Title: ASEAN Integration in Human Rights: Problems and Prospects for Legalization and Institutionalization
Description:
This article discusses the efforts of Southeast Asian countries to address human rights issues at the regional level through the Association of Southeast Asian Nations (ASEAN).
It seeks to elucidate the position taken by the ASEAN member states and their representatives towards the design of the ASEAN Intergovernmental Commission on Human Rights (AICHR)-the regional body tasked with a non-adjudicative function of assessing and addressing human rights issues in ASEAN.
Tracing the discourse from differing viewpoints, this article identifies an evolutionary path down which ASEAN states are pursuing integration in human rights issues through a realist-rationalist perspective.
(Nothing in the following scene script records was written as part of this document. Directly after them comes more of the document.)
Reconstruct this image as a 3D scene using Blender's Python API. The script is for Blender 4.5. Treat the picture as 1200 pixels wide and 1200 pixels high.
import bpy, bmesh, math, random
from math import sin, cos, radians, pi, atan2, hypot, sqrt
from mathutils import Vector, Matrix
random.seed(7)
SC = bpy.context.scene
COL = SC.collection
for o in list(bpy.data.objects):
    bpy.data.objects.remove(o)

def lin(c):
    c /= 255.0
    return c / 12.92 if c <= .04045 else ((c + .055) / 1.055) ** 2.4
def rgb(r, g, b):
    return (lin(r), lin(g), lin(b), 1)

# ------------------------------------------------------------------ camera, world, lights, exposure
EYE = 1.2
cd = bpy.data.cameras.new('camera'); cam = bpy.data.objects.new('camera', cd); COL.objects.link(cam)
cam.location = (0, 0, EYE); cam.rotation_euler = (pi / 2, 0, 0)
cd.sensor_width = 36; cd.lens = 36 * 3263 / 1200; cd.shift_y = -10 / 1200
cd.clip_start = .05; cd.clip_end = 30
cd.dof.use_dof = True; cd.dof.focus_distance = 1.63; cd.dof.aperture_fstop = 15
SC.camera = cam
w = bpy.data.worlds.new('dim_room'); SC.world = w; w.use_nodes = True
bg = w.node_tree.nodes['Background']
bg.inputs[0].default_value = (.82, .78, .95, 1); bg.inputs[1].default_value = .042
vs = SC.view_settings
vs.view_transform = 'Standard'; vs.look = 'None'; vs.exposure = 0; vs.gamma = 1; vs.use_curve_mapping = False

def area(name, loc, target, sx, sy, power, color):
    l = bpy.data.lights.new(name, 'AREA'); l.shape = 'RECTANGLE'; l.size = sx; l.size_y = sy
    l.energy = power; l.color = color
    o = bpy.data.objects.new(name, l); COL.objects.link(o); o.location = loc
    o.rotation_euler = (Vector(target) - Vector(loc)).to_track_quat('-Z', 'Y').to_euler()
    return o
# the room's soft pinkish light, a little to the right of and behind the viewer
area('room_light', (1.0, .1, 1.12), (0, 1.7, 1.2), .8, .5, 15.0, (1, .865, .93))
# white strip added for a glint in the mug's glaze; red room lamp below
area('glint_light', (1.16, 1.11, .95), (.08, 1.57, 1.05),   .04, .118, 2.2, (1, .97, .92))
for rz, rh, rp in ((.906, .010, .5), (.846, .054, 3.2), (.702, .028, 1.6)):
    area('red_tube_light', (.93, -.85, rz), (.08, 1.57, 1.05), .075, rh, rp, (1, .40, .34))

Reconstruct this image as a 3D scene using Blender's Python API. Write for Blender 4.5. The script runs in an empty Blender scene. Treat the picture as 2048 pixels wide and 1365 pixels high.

Individual state interests are taken into account in legalization or in the crafting of textual commitments, in institutionalization or in the design of the regional body, and in the granting of powers and functions.
The critical lynchpin of the negotiation process is the non-coercive nature of the human rights body.
Non-intervention and the lack of a coercive mechanism, embodying the so-called "ASEAN Way," are principles that have been institutionalized in the ASEAN Charter and in AICHR.
They have become foundational principles in the crafting of a regional body tasked to uphold a standard of conduct for states over individuals.
This article theorizes that ASEAN Member States, through state actors, integrate for their perceived self-interest to avoid the high costs of external pressures and to meet internal demands, and they seek to minimize sovereignty costs by the non-empowerment of the regional authority.
Legalization, in this case the regionalization of human rights, becomes an instrumental issue in negotiations.
On this background, this article seeks to understand the compromises and negotiations together with the hesitations, the mix of which results in a quasi-functional, quasi-intergovernmental body within AICHR.
This article concludes that, despite the seeming incongruence between a human rights body and its non-coercive nature, there is a positive trend of addressing Southeast Asian human rights issues through a regional body in ASEAN.
The creation of an AICHR precludes ASEAN from retreating from advancing human rights issues on the regional level.
The realist-rationalist consensus to grant an evolutionary mandate for AICHR brightens the prospects for future efforts to integrate human rights promotion and protection in the region.